Consumers have money but they do not want to spend it, he adds. And industry leaders are holding off on capital investments. Land and stock prices, too, are floating with little direction. Mr. Murofushi's great hope is that Japan's new leaders "will do anything to boost the economy."

That is not likely soon. Political reform, not an economic stimulus, is at the top of the agenda for the new coalition expected to take over soon. The pro-business Liberal Democratic Party (LDP), after 38 years in power, is out in the cold, at least for now.

What is more, the coalition's biggest party is the socialists, which Japanese big business has tried to isolate since the party's hey-day just after the war. Business is concerned that the socialists will block government deregulation and a reduction of subsidies that would help make the economy more efficient. "The socialist party has never supported any liberalization in the past 40 years," says Kazuo Nukazawa, managing director of the Federation of Economic Organizations.

With the economy in a rut, business wants the incoming prime minister, Morihiro Hosokawa, to refocus his sights on such measures as an income-tax cut, more fiscal spending, and deregulation. But Mr.
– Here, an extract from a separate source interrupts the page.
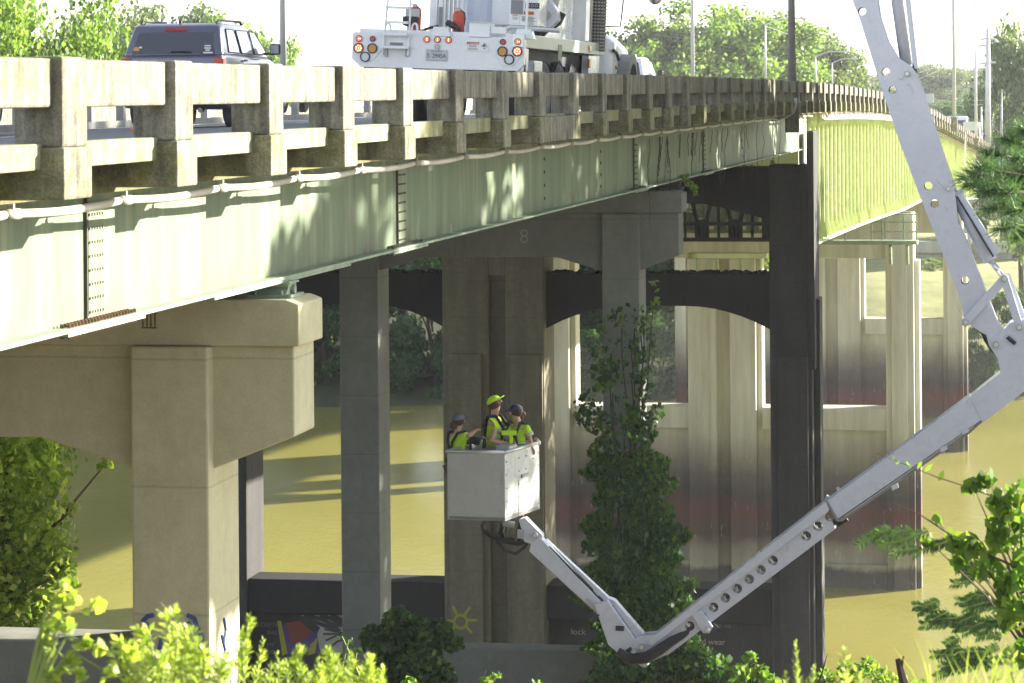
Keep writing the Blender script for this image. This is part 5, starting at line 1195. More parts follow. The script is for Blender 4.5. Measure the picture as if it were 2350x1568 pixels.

Hosokawa's rise to fame and power in just the past year as head of the Japan New Party is based on his crusade to clean up and reshape Japanese politics, not to fix the economy.

"The focus of the political reform is the voters, not the consumers," Mr. Nukazawa says.

Issues such as a tax cut or government deregulation might split the shaky coalition apart, says Tsutomo Hata who, as head of the Japan Renewal Party, is likely to become finance minister. "There may be a clash," he says.

To get out of recession, Japan is trying to boost its exports to Asia, says Yoh Kurosawa, president of the Industrial Bank of Japan. Trade between Japan and China, for instance, will probably exceed $30 billion in 1993, the largest amount ever, according to the Japan External Trade Organization. So far this year, trade is up 29.7 percent from a year earlier. "Cooperation between Japan and Asian countries is going very well," Mr. Kurosawa says.

And unlike the boom years of the late 1980s, when Japanese companies expanded into too many products, "now most are thinking mainly of making money," Kurosawa says.

That restructuring, he says, is having a depressing effect on the economy. Banks are also burdened with restructuring bad loans from the bust of a property boom. The rise in the value of the yen, which has hit a record of 104 to the dollar, has hurt corporate profits.

Japan's gross national product (GNP) in fiscal 1992 (ending March) grew 0.9 percent, in real terms, posting the second lowest postwar growth, according to the Japan Center for Economic Research. But GNP for the April-June quarter fell 0.4 percent in real terms from the previous quarter.

The LDP, both last fall and this spring, approved massive new spending programs for construction projects to help boost the economy. But little of that money has been spent.

"The vital macroeconomic factor that is key to the solution to the long-term task of the Japanese economy is the productivity increase," according to the annual economic survey of the Economic Planning Agency.

A recovery from the recession, which started in mid-1991, will begin by early 1994, forecasts the Bank of Japan.